ENTERTAINMENT
U of U researchers present CFD on fossils that reveal swimming patterns of extinct cephalopod at the American Physical Society meeting
- Written by: Tyler O'Neal, Staff Editor
- Category: ENTERTAINMENT
An upcoming presentation features research on the swimming patterns of cephalopods that lived more than 65 million years ago
Computational fluid dynamics can be used to study how extinct animals used to swim. Scientists studied 65 million-year-old cephalopod fossils to gain a deeper understanding of modern-day cephalopod ecosystems.
Three scientists affiliated with the University of Utah's department of geology and geophysics will present research on the width, coil diameter and the overall structure of the prehistoric cephalopods shells and how these factors affected their swimming patterns at the American Physical Society's Division of Fluid Dynamics 72nd Annual Meeting on Nov. 25.

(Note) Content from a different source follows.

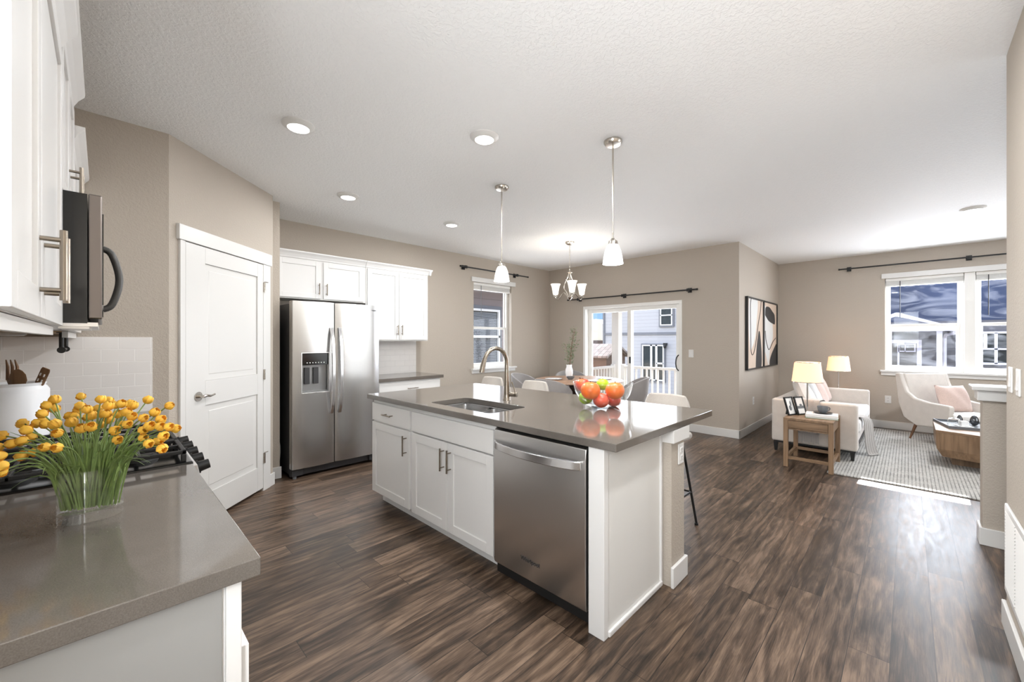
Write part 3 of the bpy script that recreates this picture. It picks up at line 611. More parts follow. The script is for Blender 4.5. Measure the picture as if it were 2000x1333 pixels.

Nicholas Hebdon, Kathleen Ritterbush, and Yunji Choi use a computational fluid dynamics model to study the locomotion of ammonoids, a group of cephalopods that swam the oceans for almost 300 million years. They went extinct at the same time dinosaurs.
"One of the interesting and hard things about ammonoids is they don't have any direct descendants today despite their dominance in the past," said Hebdon. "We're interested in what this might be able to tell us about the stability of marine ecosystems and how they recover diversity and ecological complexity after drastic extinctions. Since we can't compare directly to modern descendants, we have to be creative about how we investigate their potential behavior and interactions."
The scientists examined the change in size and shape of ammonoid shells by researching fossils. Shell shape and size reflected how efficiently cephalopods swam across various geological periods.
"The shapes and sizes of fossil shells we find from any given interval of geologic time - say, the early Triassic or the early Jurassic - are shells produced by whichever branch of the evolutionary tree was flourishing at that time and the shells those species could build in their particular environments," said Hebdon.
Researching these long-extinct swimmers and their adaptation into different ecosystems across millions of years is expected to shed light on the behavior of the modern cephalopod ecosystem.
"With squid and octopus' populations and harvesting efforts on the rise worldwide today, our understanding of their vulnerabilities and strength will be valuable to food source management and conservation efforts," said Hebdon.